13. Op grond van art. 130 lid 2 Rv. is tegenbewijs tegen dit dwingend bewijs mogelijk. Dat tegenbewijs heeft [eiser] niet geleverd. Integendeel.
De vorderingen zijn gebaseerd op stellingen van [eiser] die er op neer komen dat hij de Batta is aan wie het erfpachtrecht is verleend. Echter, als dat zo zou zijn, zou een erfpachtsrecht zijn verleend aan een minderjarige van 9 jaar oud. Dat is zeer onaannemelijk, mede gelet op het doel van de erfpacht (het daarop optrekken en hebben van een woonhuis). Mogelijk zou het eilandsbesluit dat aan de erfpachtverlening ten grondslag ligt (dat van 17 mei 1961 met nummer [A]), hierover meer duidelijkheid kunnen gebieden, maar een kopie van dat eilandsbesluit is in deze procedure niet overgelegd.
Verder valt, zoals het Kadaster terecht stelt, het verlenen van een erfpachtsrecht aan een 9-jarige moeilijk te rijmen met het in de notariële akte vermelde beroep “olieman” van de erfpachter (welk beroep bovendien ook in de stukken inzake de hypotheek is genoemd).
Wat de stellingen van [eiser] nog onwaarschijnlijker maakt, is dat de notaris die minderjarige niet door zijn wettelijke vertegenwoordigers heeft laten vertegenwoordigen, en dat dezelfde minderjarige ruim een jaar later een forse lening bij een bank heeft afgesloten, en aan die bank een recht van hypotheek heeft verschaft.
Eveneens onwaarschijnlijk is dat als de moeder van [eiser] over de erfpachtverlening contact heeft gehad met de notaris, toen heeft gemeld dat de geslachtsnaam van haar zoon “Batta” was., Zij was immers toen al 13 jaar getrouwd en had inmiddels met haar echtgenoot 4 kinderen, die allen de achternaam [naam] droegen.

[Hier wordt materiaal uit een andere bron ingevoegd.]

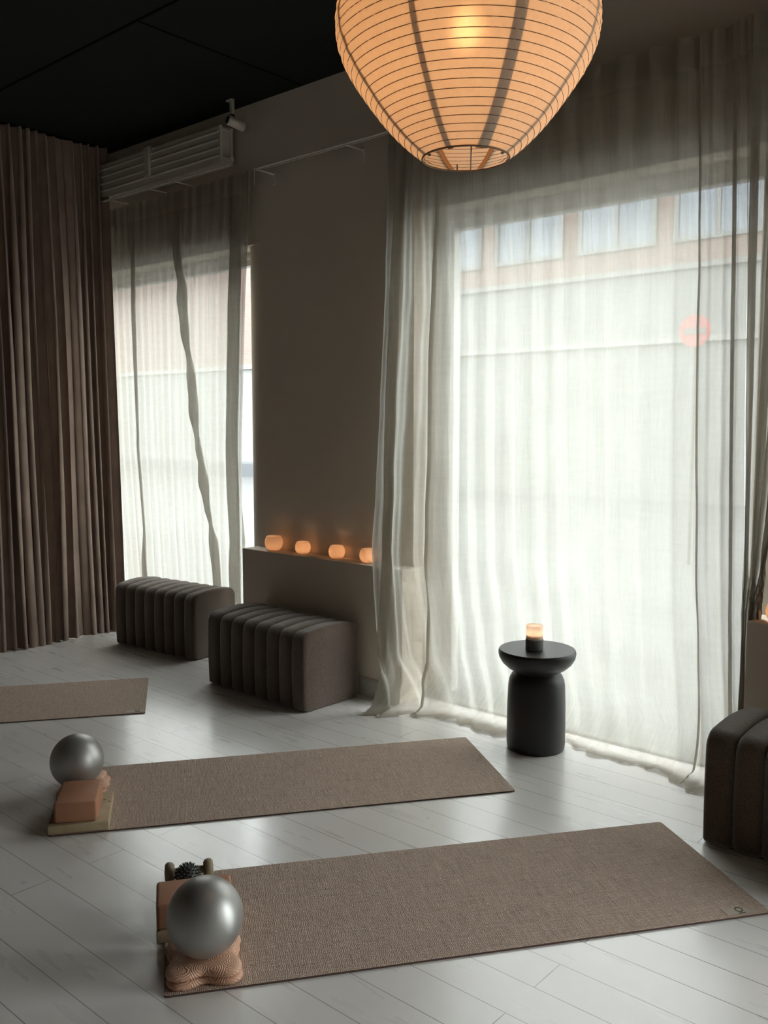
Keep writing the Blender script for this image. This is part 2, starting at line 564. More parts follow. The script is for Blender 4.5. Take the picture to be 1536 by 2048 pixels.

Voorts blijkt uit de (in produktie 4) overgelegde stukken niet dat door een fout bij de burgerlijke stand en de basisadministratie de geslachtsnaam van de moeder is gewijzigd van Batta in Balta en blijkt uit de overgelegde stukken ook niet dat het perceel later gelegen was aan de Turksweg [B] en vervolgens Kaya Jose Jo Mathilda.
14. Een partij die een dergelijk onwaarschijnlijk verhaal aannemelijk wil maken en bovendien tegenbewijs wil leveren van het onder 11 weergegeven dwingend bewijs, zal met een veel sterkere onderbouwing moeten komen dan [eiser] heeft gedaan. Het gerecht concludeert hoe dan ook dat het betoog van [eiser] zeer onwaarschijnlijk is en op essentiële punten een deugdelijke onderbouwing mist.
15. [ [Eiser] zal als in het ongelijk gestelde partij worden veroordeeld in de kosten van de procedure, die door het gerecht aan de zijde van het Kadaster zullen worden bepaald op nihil.

De beslissing

Het gerecht:
wijst de vorderingen af,
veroordeelt [eiser] in de kosten van de procedure, tot op heden aan de zijde van het Kadaster begroot op nihil.
Dit vonnis is gewezen door mr. F.J.F. Gerard, rechter, en op 12 september 2022 uitgesproken ter openbare terechtzitting in aanwezigheid van de griffier.